RE: [css3-flexbox] resolving flexible lengths

± From: Tab Atkins Jr. [mailto:jackalmage@gmail.com] 
± Sent: Monday, October 17, 2011 9:16 PM
± 
± The main reason I was interested in separating min/max from preferred size 
± was to allow for effects like:
± 
± <style>
± .navbar { display: flexbox; }
± .navbar > * {
±   width: flex(1);
±   min-width: min-content;
± }
± </style>
± <ul class=navbar>
±   <li>Our Store</li>
±   <li>Ask For Help</li>
±   <li>Accomodations</li>
± </ul>
± 
± ...where the items are all the same size, unless they run out of space, but 
± they'll overflow the flexbox rather than shrink too small to be seen.  If 
± you adjust the preferred width based on min-width, then the last item will 
± be roughly 4em larger than the other two, because of its larger min-width.
± 
± You can hack around this, of course, though it's somewhat unintuitive:
± 
± .navbar > * {
±   width: flex(0 1 100%);
±   min-width: min-content;
± }
± 
± Here, you force the items to start from the same very large width, and then 
± they all shrink evenly to fit the available space.  You get the effect I 
± wanted, but with some side-effects.  The shrinkwrap calculations are now 
± somewhat screwed up, for example - they make the flexbox think that its 
± contents want to be 300% of its width in total.
± 
± Basically, paying attention to min-width early makes it somewhat difficult 
± to get the standard "make everything equal" effect while maintaining some 
± degree of safety, which was one of the problems with Firefox's original 
± Flexbox impl (when it defaulted to taking the shrinkwrap width as the 
± preferred width).
± 
± I recognize, though, that adjusting the preferred width based on min/max-
± width does make the resolution algorithm stabilize faster in degenerate 
± cases.  In free space situations, it means you *only* have to pay attention 
± to max-width when allocating free space, and in overflow situations you 
± only have to pay attention to min-width.

I agree with the idea, it's a good use case. The way you describe it however actually matches your second solution -- "all the same size unless they run out of space" implies that they divide space equally, then if needed shrink, but no more than to minwidth. Using negative flex seems appropriate.

I think there is another inconsistency in applying minwidth in the middle of calculations. 

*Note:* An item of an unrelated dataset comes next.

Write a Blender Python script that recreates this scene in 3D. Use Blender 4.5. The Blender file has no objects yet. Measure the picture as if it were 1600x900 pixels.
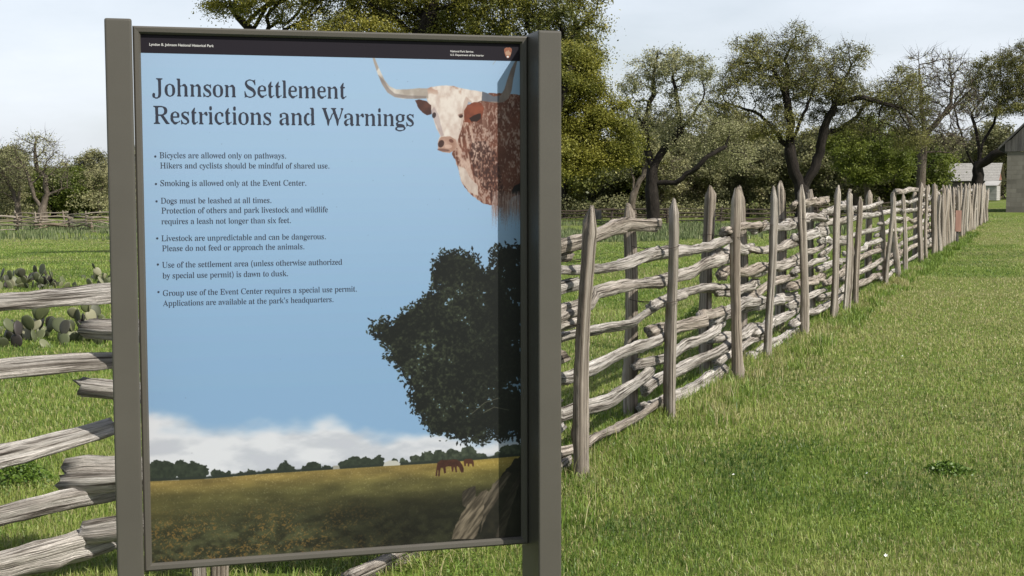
# Park information sign in front of a split rail fence, oaks and pasture
import bpy, bmesh, math, random
import numpy as np
from mathutils import Vector, Matrix, kdtree

random.seed(7)
rng = np.random.default_rng(11)
scene = bpy.context.scene
COL = scene.collection

# ------------------------------------------------------------------ camera
CAM_H, FOC, PITCH, ROLL = 1.6, 2158.1, 0.0733, -0.0027
_c, _s = math.cos(PITCH), math.sin(PITCH)
_fw, _up, _rt = Vector((0, _c, -_s)), Vector((0, _s, _c)), Vector((1, 0, 0))
_r2 = _rt * math.cos(ROLL) + _up * math.sin(ROLL)
_u2 = -_rt * math.sin(ROLL) + _up * math.cos(ROLL)
cam_data = bpy.data.cameras.new('camera')
cam_data.sensor_width = 36.0
cam_data.lens = 36.0 * FOC / 1600.0
cam_data.clip_start, cam_data.clip_end = 0.1, 5000
cam = bpy.data.objects.new('camera', cam_data)
COL.objects.link(cam)
_m = Matrix((_r2, _u2, -_fw)).transposed().to_4x4()
_m.translation = (0, 0, CAM_H)
cam.matrix_world = _m
scene.camera = cam

# ------------------------------------------------------------------ sun, sky, exposure
SUN_EL = math.radians(43.6)
SUN_AZ = math.atan2(0.809, -0.588)                      # clockwise from +Y
SUN = Vector((math.sin(SUN_AZ) * math.cos(SUN_EL), math.cos(SUN_AZ) * math.cos(SUN_EL), math.sin(SUN_EL)))
sun_data = bpy.data.lights.new('sun', 'SUN')
sun_data.energy = 5.0
sun_data.angle = math.radians(0.53)
sun_data.color = (1.0, 0.945, 0.85)
sun = bpy.data.objects.new('sun', sun_data)
sun.rotation_euler = (-SUN).to_track_quat('-Z', 'Y').to_euler()
sun.location = SUN * 60
COL.objects.link(sun)

world = bpy.data.worlds.new('World')
scene.world = world
world.use_nodes = True
wt = world.node_tree
bg = wt.nodes['Background']
sky = wt.nodes.new('ShaderNodeTexSky')
sky.sky_type = 'NISHITA'
sky.sun_disc = False
sky.sun_elevation = SUN_EL
sky.sun_rotation = SUN_AZ
sky.air_density, sky.dust_density, sky.ozone_density = 1.0, 2.2, 1.0
# a thin high veil of cloud over the blue
tc = wt.nodes.new('ShaderNodeTexCoord')
mp = wt.nodes.new('ShaderNodeMapping'); mp.inputs['Scale'].default_value = (1.0, 1.0, 3.2)
nz = wt.nodes.new('ShaderNodeTexNoise'); nz.inputs['Scale'].default_value = 2.4
nz.inputs['Detail'].default_value = 7; nz.inputs['Roughness'].default_value = 0.55
rp = wt.nodes.new('ShaderNodeValToRGB')
rp.color_ramp.elements[0].position, rp.color_ramp.elements[0].color = 0.32, (0.42, 0.42, 0.42, 1)
rp.color_ramp.elements[1].position, rp.color_ramp.elements[1].color = 0.68, (0.86, 0.86, 0.86, 1)
mx = wt.nodes.new('ShaderNodeMix'); mx.data_type = 'RGBA'
mx.inputs[7].default_value = (9.0, 9.5, 10.3, 1)
wt.links.new(tc.outputs['Generated'], mp.inputs['Vector'])
wt.links.new(mp.outputs[0], nz.inputs['Vector'])
wt.links.new(nz.outputs['Fac'], rp.inputs[0])
sp = wt.nodes.new('ShaderNodeSeparateXYZ'); wt.links.new(tc.outputs['Generated'], sp.inputs[0])
hz = wt.nodes.new('ShaderNodeMapRange'); hz.interpolation_type = 'SMOOTHSTEP'      # haze thick at the horizon, thin overhead
for i_, v_ in ((1, 0.05), (2, 0.75), (3, 1.0), (4, 0.30)): hz.inputs[i_].default_value = v_
wt.links.new(sp.outputs['Z'], hz.inputs[0])
ml = wt.nodes.new('ShaderNodeMath'); ml.operation = 'MULTIPLY'
wt.links.new(rp.outputs[0], ml.inputs[0]); wt.links.new(hz.outputs[0], ml.inputs[1])
wt.links.new(ml.outputs[0], mx.inputs[0])
wt.links.new(sky.outputs[0], mx.inputs[6])
wt.links.new(mx.outputs[2], bg.inputs['Color'])
bg.inputs['Strength'].default_value = 0.09

scene.view_settings.view_transform = 'Standard'
scene.view_settings.look = 'None'
scene.view_settings.exposure = 0.35
scene.view_settings.gamma = 1.0
scene.view_settings.use_curve_mapping = False
scene.render.engine = 'CYCLES'
scene.cycles.max_bounces = 6
scene.cycles.transparent_max_bounces = 6
scene.cycles.use_denoising = True

# ------------------------------------------------------------------ helpers
def link(o, parent=None):
    COL.objects.link(o)
    if parent is not None:
        o.parent = parent
    return o

def tag(o, label=None, cat=None, group=None, kind=None):
    if label: o['label'] = label
    if cat: o['category'] = cat
    if group: o['group'] = group
    if kind: o['kind'] = kind
    return o

def empty(name, loc, rz=0.0):
    o = bpy.data.objects.new(name, None)
    o.empty_display_size = 0.3
    o.location = loc
    o.rotation_euler = (0, 0, rz)
    return link(o)

def np_mesh(name, V, F, mat, parent=None, attrs=None, smooth=False, vecs=None, mats=None, midx=None):
    """V (n,3); F: list of (m,k) integer arrays of faces with k corners each."""
    V = np.asarray(V, dtype=np.float32)
    if isinstance(F, np.ndarray): F = [F]
    F = [np.asarray(f, dtype=np.int32) for f in F if len(f)]
    me = bpy.data.meshes.new(name)
    me.vertices.add(len(V)); me.vertices.foreach_set('co', V.ravel())
    loops = np.concatenate([f.ravel() for f in F])
    tot = np.concatenate([np.full(len(f), f.shape[1], dtype=np.int32) for f in F])
    start = np.concatenate([[0], np.cumsum(tot)[:-1]]).astype(np.int32)
    me.loops.add(len(loops)); me.loops.foreach_set('vertex_index', loops)
    me.polygons.add(len(tot)); me.polygons.foreach_set('loop_start', start)
    me.polygons.foreach_set('use_smooth', np.full(len(tot), smooth, dtype=bool))
    for k, a in (attrs or {}).items():
        at = me.attributes.new(k, 'FLOAT', 'POINT'); at.data.foreach_set('value', np.asarray(a, dtype=np.float32))
    for k, a in (vecs or {}).items():
        at = me.attributes.new(k, 'FLOAT_VECTOR', 'POINT'); at.data.foreach_set('vector', np.asarray(a, dtype=np.float32).ravel())
    if mats:
        for m in mats: me.materials.append(m)
        me.polygons.foreach_set('material_index', np.asarray(midx, dtype=np.int32))
    elif mat: me.materials.append(mat)
    me.update(calc_edges=True); me.validate()
    o = bpy.data.objects.new(name, me)
    return link(o, parent)

def bm_obj(name, bm, mat, parent=None, smooth=False):
    me = bpy.data.meshes.new(name)
    bm.normal_update(); bm.to_mesh(me); bm.free()
    if smooth:
        for p in me.polygons: p.use_smooth = True
    if mat: me.materials.append(mat)
    return link(bpy.data.objects.new(name, me), parent)

def bm_box(bm, lo, hi, bev=0.0, seg=2):
    r = bmesh.ops.create_cube(bm, size=1.0)
    vs = r['verts']
    for v in vs:
        v.co = Vector([(lo[i] + hi[i]) / 2 + v.co[i] * (hi[i] - lo[i]) for i in range(3)])
    if bev > 0:
        es = list({e for v in vs for e in v.link_edges})
        bmesh.ops.bevel(bm, geom=es, offset=bev, segments=seg, affect='EDGES', profile=0.6)

_tab = np.random.default_rng(5).random((256, 256))
def vnoise(x, y, s, seed=0):
    x = np.asarray(x) * s + seed * 17.3; y = np.asarray(y) * s + seed * 9.7
    xi = np.floor(x).astype(int); yi = np.floor(y).astype(int)
    fx = x - xi; fy = y - yi
    fx = fx * fx * (3 - 2 * fx); fy = fy * fy * (3 - 2 * fy)
    a = _tab[xi % 256, yi % 256]; b = _tab[(xi + 1) % 256, yi % 256]
    c = _tab[xi % 256, (yi + 1) % 256]; d = _tab[(xi + 1) % 256, (yi + 1) % 256]
    return (a * (1 - fx) + b * fx) * (1 - fy) + (c * (1 - fx) + d * fx) * fy
def fbm(x, y, s, seed=0, o=4):
    t = 0; a = 0.5; n = 0
    for k in range(o):
        t = t + a * vnoise(x, y, s * 2 ** k, seed + k); n += a; a *= 0.5
    return t / n
def ss(a, b, x):
    t = np.clip((np.asarray(x, dtype=float) - a) / (b - a), 0, 1)
    return t * t * (3 - 2 * t)

# line of the near fence: through P0 along U, NL points to the pasture side
P0 = np.array([0.366, 7.52]); U = np.array([0.3584, 0.9336]); NL = np.array([-0.9336, 0.3584])
def fence_off(x, y): return (np.asarray(x) - P0[0]) * NL[0] + (np.asarray(y) - P0[1]) * NL[1]
def gz(x, y):
    x = np.asarray(x, dtype=float); y = np.asarray(y, dtype=float)
    off = fence_off(x, y)
    g = -0.9 * ss(20, 75, y) * ss(0, 14, off)
    und = (vnoise(x, y, 0.35, 3) - 0.5) * 0.05 + (vnoise(x, y, 0.08, 8) - 0.5) * 0.12
    return g + und * ss(0.6, 5, np.abs(off)) * ss(3, 8, np.hypot(x, y - 1))
def gzf(x, y): return float(gz(x, y))
def px_x(px, D): return (px - 800.0) / FOC * D            # a compass bearing in the photo -> metres at distance D
def px_z(py, D): return CAM_H - (py - 291.0) / FOC * D

# ------------------------------------------------------------------ materials
def new_mat(name):
    m = bpy.data.materials.new(name); m.use_nodes = True
    return m, m.node_tree, m.node_tree.nodes['Principled BSDF']
def ramp(nt, stops):
    r = nt.nodes.new('ShaderNodeValToRGB')
    e = r.color_ramp.elements
    while len(e) < len(stops): e.new(0.5)
    for i, (p, c) in enumerate(stops):
        e[i].position = p; e[i].color = (*c, 1)
    return r
def noise(nt, vec, scale, detail=5, rough=0.55, dist=0.0):
    n = nt.nodes.new('ShaderNodeTexNoise')
    n.inputs['Scale'].default_value = scale; n.inputs['Detail'].default_value = detail
    n.inputs['Roughness'].default_value = rough; n.inputs['Distortion'].default_value = dist
    if vec is not None: nt.links.new(vec, n.inputs['Vector'])
    return n
def mixc(nt, fac, a, b, mode='MIX'):
    m = nt.nodes.new('ShaderNodeMix'); m.data_type = 'RGBA'; m.blend_type = mode
    for v, i in ((fac, 0), (a, 6), (b, 7)):
        if hasattr(v, 'links'): nt.links.new(v, m.inputs[i])
        elif isinstance(v, (int, float)): m.inputs[i].default_value = v
        else: m.inputs[i].default_value = (*v, 1)
    return m.outputs[2]
def bump(nt, h, strength, dist, bsdf):
    b = nt.nodes.new('ShaderNodeBump'); b.inputs['Strength'].default_value = strength; b.inputs['Distance'].default_value = dist
    nt.links.new(h, b.inputs['Height']); nt.links.new(b.outputs[0], bsdf.inputs['Normal'])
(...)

When one round of calculations ignores minwidth, then subsequent rounds take some of them into account, you get calculations with different bases, or in other words some items get absolute flex while others get relative, and result is difficult to predict.

Consider this:

    #fbox { width:200px; }
    #a    { width:flex(1 1); }
    #b    { width:flex(2 1); }
    #c    { width:flex(1 1); 
            min-width:120px; }

you would expect that B will be at most twice as big as A, won't you? But distribution will go like this:

    a   b   c   (remainder)
    0   0   0   240
    60  120 60  0    -- min(c) kicks in
    60  120 120 -60  -- now negative flex is used
    30  90  120 0

In the end B gets to be 3 times bigger than A, which it never asked for.

I think an algorithm where both positive and negative flex have effect in same layout is asking for trouble. I prefer the situation where everybody gets a starting point, whatever it might be, then either grows or shrinks.